THE KNIGHT BEFORE CHRISTMAS / CERT: 12 / DIRECTOR: MONIKA MITCHELL / SCREENPLAY: CARA J RUSSELL / STARRING: VANESSA HUDGENS, JOSH WHITEHOUSE, EMMANUELLE CHRIQUI, HARRY JARVIS, ELLA KENION / OUT NOW (NETFLIX)
Ho! Ho! Ho! Tis (nearly) the festive season! Mistletoe and wine! Good will to all men (and women)! Time for Netflix to add to our seasonal cheer with one of their lovely, heart-warming family Christmas movies where 80% of the budget is spent on Christmas decorations and about 30 cents on the script and actors. Although we might be perhaps over-estimating the latter in relation to The Knight Before Christmas. Here it is, then, our first Christmas turkey of the year, a film that stinks like the remains of the festive bird still rotting away in the bin on New Year’s Day.

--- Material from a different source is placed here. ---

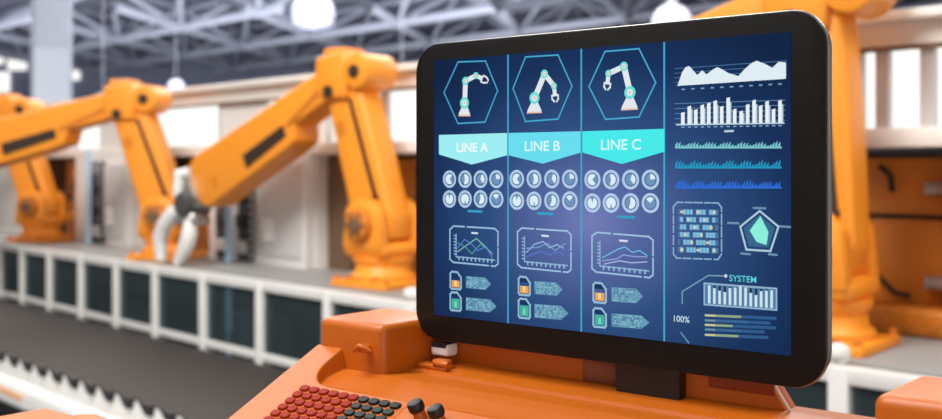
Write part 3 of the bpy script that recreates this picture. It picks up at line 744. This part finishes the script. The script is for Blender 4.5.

Vanessa Hudgens sleepwalks her way through the role of Brooke, a disillusioned young teacher in Ohio who has given up on ‘true love’ – her boyfriend has been cheating on her. In one early scene she’s wondering why the work of one of her teeny school charges has gone downhill; the tot explains that she has split up from her boyfriend and she’s upset because he thought he was her prince. “But he turned out to be a frog!” exclaims Brooke. This is the level of sophistication of dialogue we’re dealing with here. Meanwhile, in Norfolk in the 14th century a young knight named Sir Cole (Whitehouse) is bewitched by an old crone and sent forward in Time to the 21st century to fulfil some random quest which has something to do with his heart. He almost immediately bumps into the depressed Brooke who almost runs him over in her car (the script is full of stuff about flying chariots, roaring metal dragons… you get the idea) so she obviously takes him home to help him shake off his delusion that he’s a 14th century knight. You’ll never guess what happens in the next agonisingly-tortuous ninety-odd minutes. Go on, guess, damn you!
The Knight Before Christmas resolutely isn’t aimed at grizzled, cyncial old STARBURST writers; it might well appeal to starstruck young girls and doe-eyed teens even if it does reinforce the tired stereotypes of young women who want nothing more than to meet the handsome, dashing prince who will sweep them off their feet. But this is a cheap, gaudy film that has nothing to say and does nothing new with its ‘man out of time’ idea (done better in films such as 2001’s Hugh Jackman vehicle Kate and Leopold). The script really isn’t much interested in exploring Sir Cole’s temporal displacement (he’s driving a car by the halfway mark) – he adapts to life in the 21st century with remarkable ease; it’s just a sappy love story with no drama or tension, no stakes, and absolutely no surprises. We know where this is heading from the very first frame and it takes us there by the most direct and obvious route with not one single hint of a twist or and evidence of any wit or imagination in a script that gives a whole new meaning to the word ’witless’. Of interest only to the most easily-pleased and undemanding, The Knight Before Christmas is more of a Knight-mare, a Christmas gift best left unopened or returned for a refund. Ghastly stuff guaranteed to make you heave.